== GIVEN PROBLEM ==
Repeat, exactly, the run of lines that opens with the line containing "What Blender Python" and closes with the line containing "COL = scene.collection", and leave all other lines out.

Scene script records
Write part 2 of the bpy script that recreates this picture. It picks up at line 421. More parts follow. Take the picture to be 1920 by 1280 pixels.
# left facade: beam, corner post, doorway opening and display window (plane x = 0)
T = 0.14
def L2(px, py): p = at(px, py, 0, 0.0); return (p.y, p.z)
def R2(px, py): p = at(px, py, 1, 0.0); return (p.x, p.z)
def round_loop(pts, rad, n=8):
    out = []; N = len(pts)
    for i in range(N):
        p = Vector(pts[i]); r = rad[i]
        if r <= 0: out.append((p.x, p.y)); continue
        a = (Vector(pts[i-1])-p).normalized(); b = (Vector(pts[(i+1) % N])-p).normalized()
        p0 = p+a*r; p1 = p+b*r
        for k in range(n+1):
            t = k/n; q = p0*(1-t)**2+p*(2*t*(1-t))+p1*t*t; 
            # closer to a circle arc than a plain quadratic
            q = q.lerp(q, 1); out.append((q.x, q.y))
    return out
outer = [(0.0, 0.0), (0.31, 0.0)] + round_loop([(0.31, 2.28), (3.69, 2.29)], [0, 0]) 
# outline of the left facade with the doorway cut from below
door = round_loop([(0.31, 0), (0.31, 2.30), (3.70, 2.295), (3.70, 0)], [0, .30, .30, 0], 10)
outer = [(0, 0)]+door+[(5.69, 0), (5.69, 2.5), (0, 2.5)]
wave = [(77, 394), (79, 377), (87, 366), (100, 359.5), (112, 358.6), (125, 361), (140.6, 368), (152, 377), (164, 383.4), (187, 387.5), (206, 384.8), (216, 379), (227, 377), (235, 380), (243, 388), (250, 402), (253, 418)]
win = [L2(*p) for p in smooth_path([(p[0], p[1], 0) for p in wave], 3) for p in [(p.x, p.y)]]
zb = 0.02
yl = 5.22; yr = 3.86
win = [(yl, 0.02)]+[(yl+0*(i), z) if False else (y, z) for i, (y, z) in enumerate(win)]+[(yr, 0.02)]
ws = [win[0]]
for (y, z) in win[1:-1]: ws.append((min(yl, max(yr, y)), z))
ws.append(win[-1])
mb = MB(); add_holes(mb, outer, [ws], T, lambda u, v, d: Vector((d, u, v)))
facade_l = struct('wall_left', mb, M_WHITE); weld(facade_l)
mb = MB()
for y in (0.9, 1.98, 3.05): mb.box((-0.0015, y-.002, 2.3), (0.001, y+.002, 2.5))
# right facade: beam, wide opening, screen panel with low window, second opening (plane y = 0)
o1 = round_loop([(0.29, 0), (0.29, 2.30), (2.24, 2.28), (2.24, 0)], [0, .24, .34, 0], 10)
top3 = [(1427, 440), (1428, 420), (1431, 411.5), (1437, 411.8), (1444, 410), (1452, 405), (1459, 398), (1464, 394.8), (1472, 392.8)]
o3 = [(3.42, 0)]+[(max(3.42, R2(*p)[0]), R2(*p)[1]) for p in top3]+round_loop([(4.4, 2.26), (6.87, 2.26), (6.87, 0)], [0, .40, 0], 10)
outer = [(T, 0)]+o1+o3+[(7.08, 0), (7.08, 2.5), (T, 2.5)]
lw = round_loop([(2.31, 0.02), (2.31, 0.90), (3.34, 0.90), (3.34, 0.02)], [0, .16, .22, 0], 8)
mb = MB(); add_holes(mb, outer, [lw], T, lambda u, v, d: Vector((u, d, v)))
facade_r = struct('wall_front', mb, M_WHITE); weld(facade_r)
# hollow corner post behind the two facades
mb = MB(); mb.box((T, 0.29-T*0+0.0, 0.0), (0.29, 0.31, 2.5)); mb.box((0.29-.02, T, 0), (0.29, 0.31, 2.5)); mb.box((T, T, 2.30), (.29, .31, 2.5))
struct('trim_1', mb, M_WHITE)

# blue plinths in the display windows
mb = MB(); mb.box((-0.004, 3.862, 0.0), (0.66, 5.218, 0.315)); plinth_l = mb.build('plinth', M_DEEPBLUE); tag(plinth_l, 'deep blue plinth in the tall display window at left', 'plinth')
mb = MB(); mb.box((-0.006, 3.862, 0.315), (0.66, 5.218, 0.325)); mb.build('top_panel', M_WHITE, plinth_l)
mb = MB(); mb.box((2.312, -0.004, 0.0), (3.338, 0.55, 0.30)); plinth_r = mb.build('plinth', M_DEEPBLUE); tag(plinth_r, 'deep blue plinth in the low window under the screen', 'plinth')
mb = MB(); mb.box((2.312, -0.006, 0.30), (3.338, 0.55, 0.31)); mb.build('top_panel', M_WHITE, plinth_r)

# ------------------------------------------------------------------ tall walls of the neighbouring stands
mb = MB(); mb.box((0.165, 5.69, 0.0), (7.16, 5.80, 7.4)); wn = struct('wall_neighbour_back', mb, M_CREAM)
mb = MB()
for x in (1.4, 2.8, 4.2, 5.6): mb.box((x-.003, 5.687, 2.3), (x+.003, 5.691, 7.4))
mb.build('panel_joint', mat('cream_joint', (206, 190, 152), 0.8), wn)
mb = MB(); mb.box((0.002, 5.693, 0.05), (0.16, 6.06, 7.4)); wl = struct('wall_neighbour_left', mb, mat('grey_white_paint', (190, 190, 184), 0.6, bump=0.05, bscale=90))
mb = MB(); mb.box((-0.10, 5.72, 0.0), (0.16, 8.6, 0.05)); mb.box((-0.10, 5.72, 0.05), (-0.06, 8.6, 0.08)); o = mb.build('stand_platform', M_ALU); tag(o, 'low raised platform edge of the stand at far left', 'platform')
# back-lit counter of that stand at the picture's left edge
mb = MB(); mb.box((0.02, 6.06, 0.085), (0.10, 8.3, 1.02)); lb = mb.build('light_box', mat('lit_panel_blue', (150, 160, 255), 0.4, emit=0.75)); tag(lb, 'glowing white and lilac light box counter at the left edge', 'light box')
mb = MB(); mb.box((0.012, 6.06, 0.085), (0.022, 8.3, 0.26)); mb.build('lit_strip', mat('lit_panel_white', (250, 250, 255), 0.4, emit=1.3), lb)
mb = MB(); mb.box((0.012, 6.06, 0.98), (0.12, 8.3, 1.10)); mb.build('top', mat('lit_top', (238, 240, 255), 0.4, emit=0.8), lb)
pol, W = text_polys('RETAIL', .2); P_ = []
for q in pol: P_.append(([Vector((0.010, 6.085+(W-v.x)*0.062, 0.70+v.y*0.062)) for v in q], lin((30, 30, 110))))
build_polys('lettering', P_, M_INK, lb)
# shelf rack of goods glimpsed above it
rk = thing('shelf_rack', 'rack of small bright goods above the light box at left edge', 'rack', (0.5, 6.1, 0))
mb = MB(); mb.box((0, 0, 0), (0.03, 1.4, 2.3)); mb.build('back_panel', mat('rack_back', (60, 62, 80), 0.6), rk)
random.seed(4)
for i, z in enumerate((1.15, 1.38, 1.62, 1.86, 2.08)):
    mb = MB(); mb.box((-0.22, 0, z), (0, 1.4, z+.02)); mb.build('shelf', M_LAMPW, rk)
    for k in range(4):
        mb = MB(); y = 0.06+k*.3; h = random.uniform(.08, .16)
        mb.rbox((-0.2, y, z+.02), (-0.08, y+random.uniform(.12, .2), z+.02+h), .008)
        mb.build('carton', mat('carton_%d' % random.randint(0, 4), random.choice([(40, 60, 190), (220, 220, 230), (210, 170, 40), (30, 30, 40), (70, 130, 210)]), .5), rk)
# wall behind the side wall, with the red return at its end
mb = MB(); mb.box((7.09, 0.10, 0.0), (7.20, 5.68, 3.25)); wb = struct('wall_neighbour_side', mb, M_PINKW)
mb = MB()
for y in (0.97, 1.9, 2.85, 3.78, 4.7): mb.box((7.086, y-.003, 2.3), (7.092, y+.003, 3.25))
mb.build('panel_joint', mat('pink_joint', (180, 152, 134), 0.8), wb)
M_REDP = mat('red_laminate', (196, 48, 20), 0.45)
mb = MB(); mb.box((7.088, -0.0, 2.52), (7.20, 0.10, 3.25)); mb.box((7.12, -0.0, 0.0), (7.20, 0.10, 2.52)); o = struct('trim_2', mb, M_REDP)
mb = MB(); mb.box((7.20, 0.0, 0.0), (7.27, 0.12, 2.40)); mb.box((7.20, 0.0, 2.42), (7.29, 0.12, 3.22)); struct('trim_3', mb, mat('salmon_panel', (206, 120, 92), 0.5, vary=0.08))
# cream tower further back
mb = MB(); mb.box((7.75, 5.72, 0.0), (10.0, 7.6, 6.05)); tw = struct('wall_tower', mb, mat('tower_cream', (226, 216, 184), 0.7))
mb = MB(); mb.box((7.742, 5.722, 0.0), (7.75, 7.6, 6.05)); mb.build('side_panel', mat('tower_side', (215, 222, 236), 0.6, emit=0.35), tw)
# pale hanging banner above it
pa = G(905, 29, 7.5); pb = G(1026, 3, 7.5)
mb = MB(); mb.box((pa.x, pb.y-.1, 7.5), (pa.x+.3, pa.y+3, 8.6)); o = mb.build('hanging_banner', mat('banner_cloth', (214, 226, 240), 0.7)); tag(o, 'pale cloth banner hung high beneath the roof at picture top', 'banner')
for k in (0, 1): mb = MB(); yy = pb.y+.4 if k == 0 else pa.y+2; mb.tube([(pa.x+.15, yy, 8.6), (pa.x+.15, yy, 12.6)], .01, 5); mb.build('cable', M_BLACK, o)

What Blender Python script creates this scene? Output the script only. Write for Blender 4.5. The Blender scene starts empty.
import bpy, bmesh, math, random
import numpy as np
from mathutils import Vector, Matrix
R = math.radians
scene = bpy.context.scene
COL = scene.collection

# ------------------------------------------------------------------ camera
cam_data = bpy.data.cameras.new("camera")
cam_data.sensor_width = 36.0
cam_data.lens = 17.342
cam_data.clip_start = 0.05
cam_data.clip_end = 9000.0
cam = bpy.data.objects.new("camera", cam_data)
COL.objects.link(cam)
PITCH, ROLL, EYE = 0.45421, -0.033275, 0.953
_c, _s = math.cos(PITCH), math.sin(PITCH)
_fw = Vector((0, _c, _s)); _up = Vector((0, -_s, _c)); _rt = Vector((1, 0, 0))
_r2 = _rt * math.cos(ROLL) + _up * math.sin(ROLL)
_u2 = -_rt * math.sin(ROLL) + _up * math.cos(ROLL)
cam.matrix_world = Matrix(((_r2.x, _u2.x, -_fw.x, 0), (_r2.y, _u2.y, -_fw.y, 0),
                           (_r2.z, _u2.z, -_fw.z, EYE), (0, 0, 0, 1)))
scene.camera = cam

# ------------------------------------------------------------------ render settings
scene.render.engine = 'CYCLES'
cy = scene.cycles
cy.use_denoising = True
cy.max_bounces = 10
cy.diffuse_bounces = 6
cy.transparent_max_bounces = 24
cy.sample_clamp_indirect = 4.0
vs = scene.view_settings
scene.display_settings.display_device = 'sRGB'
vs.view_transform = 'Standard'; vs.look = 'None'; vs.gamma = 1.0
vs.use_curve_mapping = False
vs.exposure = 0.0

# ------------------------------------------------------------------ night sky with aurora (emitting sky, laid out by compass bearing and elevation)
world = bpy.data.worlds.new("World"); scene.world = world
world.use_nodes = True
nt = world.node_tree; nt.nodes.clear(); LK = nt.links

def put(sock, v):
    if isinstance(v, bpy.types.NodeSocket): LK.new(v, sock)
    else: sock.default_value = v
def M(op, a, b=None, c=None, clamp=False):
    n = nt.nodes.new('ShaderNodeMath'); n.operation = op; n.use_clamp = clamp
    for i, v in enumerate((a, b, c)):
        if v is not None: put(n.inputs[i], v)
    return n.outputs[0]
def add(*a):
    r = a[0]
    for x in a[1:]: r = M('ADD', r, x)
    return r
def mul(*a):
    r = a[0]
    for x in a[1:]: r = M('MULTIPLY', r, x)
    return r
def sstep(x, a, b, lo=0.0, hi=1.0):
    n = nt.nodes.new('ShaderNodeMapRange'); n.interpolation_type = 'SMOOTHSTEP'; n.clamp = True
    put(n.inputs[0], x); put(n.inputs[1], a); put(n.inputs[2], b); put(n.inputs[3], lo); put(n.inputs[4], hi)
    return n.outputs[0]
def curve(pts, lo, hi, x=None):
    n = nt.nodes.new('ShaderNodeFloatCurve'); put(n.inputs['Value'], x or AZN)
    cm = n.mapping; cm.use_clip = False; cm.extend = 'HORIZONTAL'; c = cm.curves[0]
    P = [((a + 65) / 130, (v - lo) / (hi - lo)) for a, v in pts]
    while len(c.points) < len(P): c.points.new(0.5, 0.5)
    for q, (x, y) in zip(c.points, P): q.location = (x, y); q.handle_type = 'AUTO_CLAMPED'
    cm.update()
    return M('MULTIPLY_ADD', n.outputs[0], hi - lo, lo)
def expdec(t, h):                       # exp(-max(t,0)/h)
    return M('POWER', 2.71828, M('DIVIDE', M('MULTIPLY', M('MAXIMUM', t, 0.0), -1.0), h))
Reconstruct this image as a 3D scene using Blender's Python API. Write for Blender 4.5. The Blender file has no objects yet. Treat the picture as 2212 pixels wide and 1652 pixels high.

== COMPLETE RESPONSE ==
What Blender Python script creates this scene? Output the script only. Write for Blender 4.5. The Blender scene starts empty.
import bpy, bmesh, math, random
import numpy as np
from mathutils import Vector, Matrix
R = math.radians
scene = bpy.context.scene
COL = scene.collection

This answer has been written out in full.